What do you say when there is no tar paper?

This is the first roof I’ve inspected that didn’t look like it had any tar paper installed under the shingles. Roof was original to the home (16 years old).

What do you say when you find this? (Can’t really tell from the picture but I pulled it up further and didn’t see any. It could be farther up the roof, but not at the first row.)

Common find in areas of the state with no building codes. House wrap is rarely used, as well. Of course, the clients are paying as if they had all required elements in their new roof…but this is called “profit” and later discoveries are written off as “It’s not a defect if there is no code.”

You mention that it is missing and the likelihood of leaking and/or damage caused by ice damning, broken/missing shingles, etc. and recommend that a roofing contractor (from an area that licenses them) evaluate the roof to determine if it requires replacement.

Then you ask the real estate salesman for your card back since it is a sure bet that they will not be using it in the future.

I am not sure about the States but in Canada eave protection is not required if the overhang is greater than 2’-11". Does not happen often but it is worth knowing if you are inspecting a high end home with massive overhangs.

Code or no code the manufacturer requires it.


ditto! I write mine up as a roofing contractor would not a home inspector but I also hold a c39 so this is why… I would just state what you find and recommend a lic. roof insp to inspect it. some times dum **** installers start there paper up high and not start at the eve…:shock:

i just seen that your roof is 20yr. this is more common with 20yr that the rest…

to add when you were in the attic could you see between the ply wood gaps to see if there was felt or see the back of the shingles? just a thought?

Didn’t notice when it attic. Hind sight says I should have looked though, at least around the penetrations.

I say “Once the shingles have been applied the paper does not serve much purpose”.

Tarpaper is a waterproofing material. The shingles simply shed water.

Curious: Why would you tell them to hire another inspector to tell them what you already know about the roof (i.e., felt paper is either missing or improperly installed)? I don’t think I’ve ever seen anyone do a tear off of a functioning comp roof simply because it didn’t have tar paper under it.

As a consumer, I would be wondering why I bothered to hire the first guy.

If the roof has a leak, tar paper is not going to stop the water. especially when it has several hundred holes in it. It helps, but stops being a waterproofing when the shingles go on. I have torn off several roof with no tar paper. The builders cut corners here because its not required.

So what do you say in an inspection report when you find it like this?
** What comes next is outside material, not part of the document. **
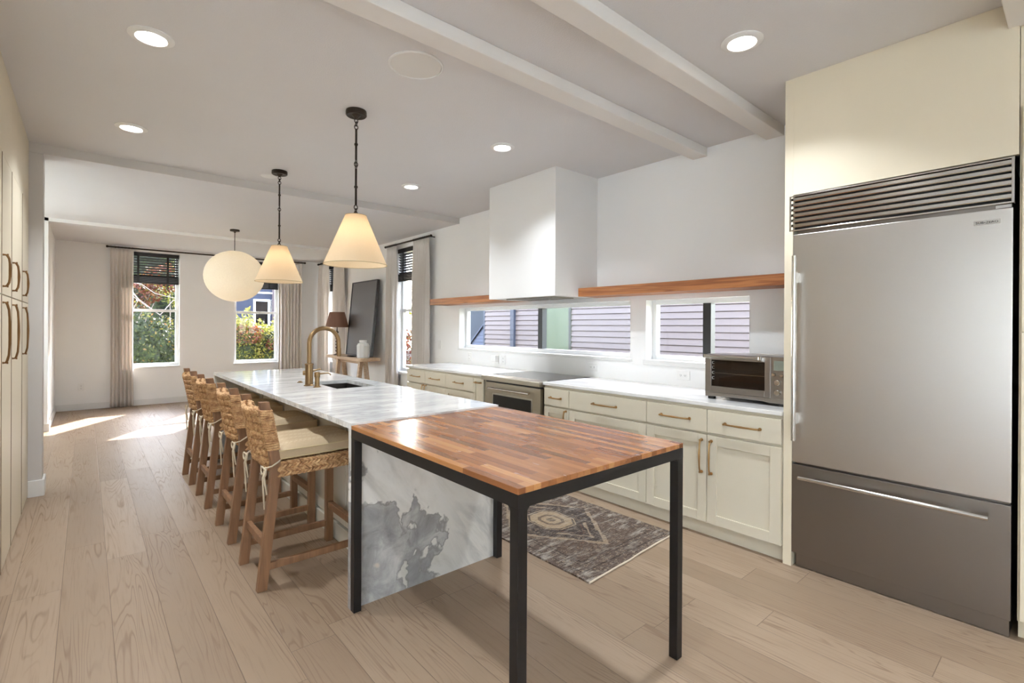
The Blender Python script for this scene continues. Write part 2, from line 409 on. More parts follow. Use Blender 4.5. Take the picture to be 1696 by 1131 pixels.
# ------------------------------------------------------------------ mesh helpers
class B:
    def __init__(s): s.bm = bmesh.new()
    def box(s, x0, x1, y0, y1, z0, z1):
        v = [s.bm.verts.new(p) for p in [(x0, y0, z0), (x1, y0, z0), (x1, y1, z0), (x0, y1, z0), (x0, y0, z1), (x1, y0, z1), (x1, y1, z1), (x0, y1, z1)]]
        for f in ((0, 3, 2, 1), (4, 5, 6, 7), (0, 1, 5, 4), (1, 2, 6, 5), (2, 3, 7, 6), (3, 0, 4, 7)): s.bm.faces.new([v[i] for i in f])
        return s
    def hexa(s, P):
        v = [s.bm.verts.new(p) for p in P]
        for f in ((0, 3, 2, 1), (4, 5, 6, 7), (0, 1, 5, 4), (1, 2, 6, 5), (2, 3, 7, 6), (3, 0, 4, 7)): s.bm.faces.new([v[i] for i in f])
        return s
    def beam(s, p0, p1, wx, wy=None, up=(0, 0, 1)):
        """square bar between two points; wx, wy half sizes along the cross-section axes"""
        wy = wy or wx; p0 = Vector(p0); p1 = Vector(p1)
        if abs((p1 - p0).normalized().z) > .5: a = Vector((1, 0, 0)); b = Vector((0, 1, 0))
        else:
            a = (p1 - p0).cross(Vector((0, 0, 1))).normalized(); b = Vector((0, 0, 1))
        P = []
        for p in (p0, p1):
            for i, j in ((-1, -1), (1, -1), (1, 1), (-1, 1)): P.append(p + a * i * wx + b * j * wy)
        return s.hexa(P)
    def tube(s, pts, r, seg=8, cap=True, closed=False):
        pts = [Vector(p) for p in pts]; n = len(pts); rs = r if isinstance(r, (list, tuple)) else [r] * n
        rings = []; prev = None
        for i, p in enumerate(pts):
            if closed: t = pts[(i + 1) % n] - pts[i - 1]
            else: t = pts[min(i + 1, n - 1)] - pts[max(i - 1, 0)]
            t.normalize()
            if prev is None:
                a = Vector((0, 0, 1)) if abs(t.z) < .9 else Vector((1, 0, 0)); a = (a - t * a.dot(t)).normalized()
            else: a = (prev - t * prev.dot(t)).normalized()
            prev = a; b = t.cross(a)
            rings.append([s.bm.verts.new(p + (a * math.cos(2 * PI * k / seg) + b * math.sin(2 * PI * k / seg)) * rs[i]) for k in range(seg)])
        m_ = n if closed else n - 1
        for i in range(m_):
            A, Bq = rings[i], rings[(i + 1) % n]
            for k in range(seg): s.bm.faces.new((A[k], A[(k + 1) % seg], Bq[(k + 1) % seg], Bq[k]))
        if cap and not closed: s.bm.faces.new(rings[0][::-1]); s.bm.faces.new(rings[-1])
        return s
    def lathe(s, prof, c=(0, 0, 0), seg=32, ax='z', sx=1., sy=1.):
        rings = []
        for r, h in prof:
            ring = []
            for k in range(seg):
                a = 2 * PI * k / seg; u, v = r * math.cos(a) * sx, r * math.sin(a) * sy
                p = {'z': (u, v, h), 'x': (h, u, v), 'y': (v, h, u)}[ax]
                ring.append(s.bm.verts.new((p[0] + c[0], p[1] + c[1], p[2] + c[2])))
            rings.append(ring)
        for A, Bq in zip(rings, rings[1:]):
            for k in range(seg): s.bm.faces.new((A[k], A[(k + 1) % seg], Bq[(k + 1) % seg], Bq[k]))
        if prof[0][0] > 1e-6: s.bm.faces.new(rings[0][::-1])
        if prof[-1][0] > 1e-6: s.bm.faces.new(rings[-1])
        return s
    def open_lathe(s, prof, c, seg=48):
        n0 = len(s.bm.faces); s.lathe(prof, c, seg); s.bm.faces.ensure_lookup_table()
        fs = [f for f in s.bm.faces if len(f.verts) > 4]; bmesh.ops.delete(s.bm, geom=fs, context='FACES_ONLY'); return s
    def prism(s, poly, z0, z1, ax='z'):
        def P(u, v, h): return {'z': (u, v, h), 'x': (h, u, v), 'y': (u, h, v)}[ax]
        a = [s.bm.verts.new(P(u, v, z0)) for u, v in poly]; b = [s.bm.verts.new(P(u, v, z1)) for u, v in poly]
        n = len(poly)
        for k in range(n): s.bm.faces.new((a[k], a[(k + 1) % n], b[(k + 1) % n], b[k]))
        s.bm.faces.new(a[::-1]); s.bm.faces.new(b); return s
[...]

With photos. On a resale, I don’t make a big deal out of it. Just explain that it’s supposed to be there and why it’s supposed to be there. On new construction or new install, I make a bigger stink about it not being right.

I would explain the advantages of having it, and recommend it be installed when the roof is replaced. I think the possiblity of a leak would overrule the other option, a compleate tear off. If the code required it, and the seller had the warranty and installer info, then you might be able to do somthing about it. In most situations that will be unlikely.

From the CertainTeed Manual;

**Water-resistant shingle underlayment - **Resistant is the key word. It is often referred to as roofing felt, tarpaper or asphalt felt. The most common type is 15# asphalt felt. Less common is the heavier version 30# asphalt felt. There are also special premium felts available that have heavier asphalt with fiberglass re-enforcement, which provides more strength and resistance to wrinkles. The original water-resistant underlayments were used for “drying in the roof,” or to keep the deck boards dry until the shingles could be installed. It was also useful as a separation between the asphalt shingles and the pine resin in the boards. Pine resin can cause the asphalt to break down and prematurely fail. Some roofers say the layer also helps conceal the minor imperfections in the decking or the “picture frame look” that you will commonly see on sheathed homes. Although not a major concern, felt underlayment that becomes wet will wrinkle. When severe, it may show through to shingles. Roofing felt paper (tarpaper) is a temporary water deterrent at best. Sun and moisture degrade the material quickly, and then the nails penetrate the material. If the wind blows off a few shingles, it serves as a backup – making the difference between a few drips and a waterfall.


You have to be careful when reporting missing underlayment, it may have been started a little short of the edge, although still not correct. Missing drip edge is important, damage will occur to the sheathing without it.

On older homes, it may not have been required in your area. Also, even though it’s always a good idea, it has not always been required by shingle manufacturers for roofs steeper than 4-12.

If the roof is 4-12 or steeper, I’d recommend confirmation of proper installation by a qualified roofing contractor to pass on the liability.

If the roof was less than 4-12, I’d call it a defective installation.

If it’s gone 16 years without leaking, it may be a defective installation that’s working OK and not worth losing a house you like if you’re a buyer.